In her first interview since her marriage 11 days ago, the Franco-Italian pop singer stumbled unnecessarily into one of the most sensitive issues in recent French history. However, she recovered, and gained considerable credit, by making an almost instant apology.
In an interview with the magazine L'Express, Mme Bruni-Sarkozy, 40, complained about the behaviour of a rival news magazine, Le Nouvel Observateur. Last week, the magazine's website published a copy of what it claimed was a text message from M. Sarkozy to his divorced wife, Cécilia, eight days M.Sarkozy was to marry Mme Bruni.
Le Nouvel Observateur said M. Sarkozy had offered to "drop everything" if his former wife returned to him. M. Sarkozy has since denounced the story as false and started a legal action against the magazine for "forgery" and, puzzlingly, "receiving stolen goods".
In her interview with L'Express, Mme Bruni-Sarkozy accused Le Nouvel Observateur – an intelligent centre-left magazine – of stooping to the level of the "Presse people" or celebrity press. Then she went on: "If these types of website had existed during the war, how many denunciations of Jews would there have been?"
The editor of Nouvel Observateur, Michel Labro, protested that no one should "play with" accusations based on such a dark period in history. He accused Mme Bruni-Sarkozy of being "perfectly stupid".

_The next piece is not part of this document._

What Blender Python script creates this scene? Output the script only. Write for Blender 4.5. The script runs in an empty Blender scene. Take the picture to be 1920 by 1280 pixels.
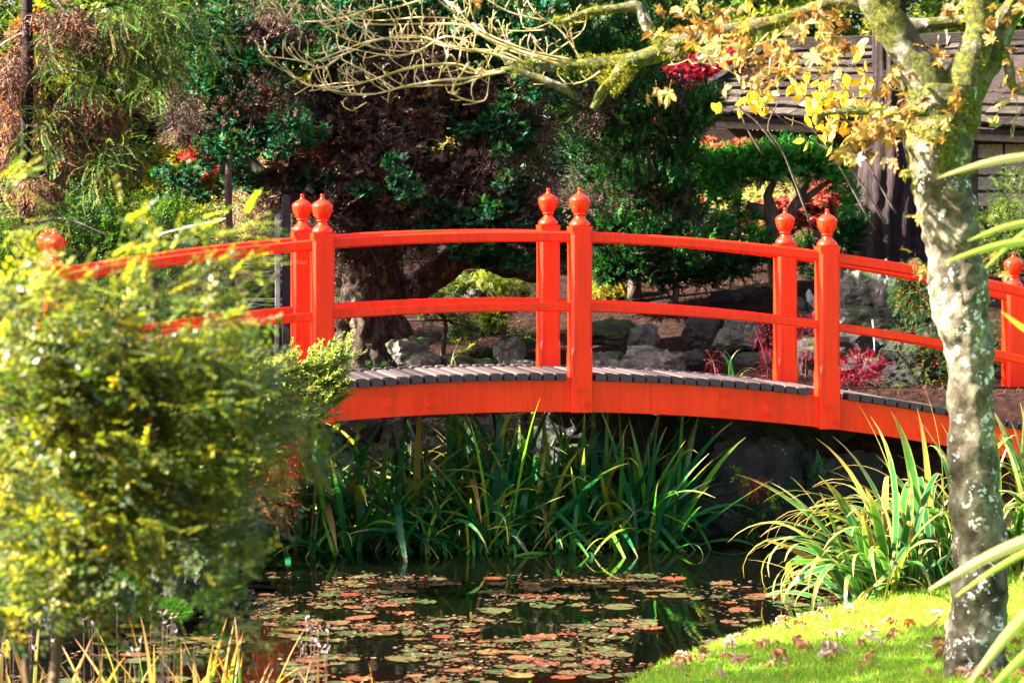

The first lady immediately placed a statement on the L'Express website admitting that the comment was a "mistake". "If I upset anyone, I am extremely sorry," she said. "I just wanted to say how badly I view these personal attacks, which degrade reporting."
In the remainder of her interview with L'Express, Mme Bruni-Sarkozy addressed the anxiety of many older, conservative voters about her marriage to the President. She rejected the suggestion that the wedding – three months after they met and four months after the President's divorce – was hasty. "What happened between Nicolas and me was not quick, it was immediate. So for us, [getting married after three months] seemed rather slow."
The new first lady also returned to her comment – made a year ago before she met M. Sarkozy – that she found "monogamy deadly boring". That was when she was single, she implied. Marriage was different. "I am Italian in spirit and I don't like divorce. I will therefore be the first lady until my husband leaves office and his wife until death... That is my wish."
The Sarkozy-Bruni love affair and marriage has coincided with – and, pollsters say, helped to cause – a decline in the President's popularity. Mme Bruni-Sarkozy attempted in her interview to explain one of the incidents in the French press.
When the couple went on holiday to Egypt and Jordan in December, M. Sarkozy was pictured with her six-year-old son, Aurélien, on his shoulders. The boy was hiding his face in apparent embarrassment. Mme Bruni-Sarkozy said that it had been a "big error" to bring her son and a "mistake" to ask him to hide his face so he would not be recognised in the photographs.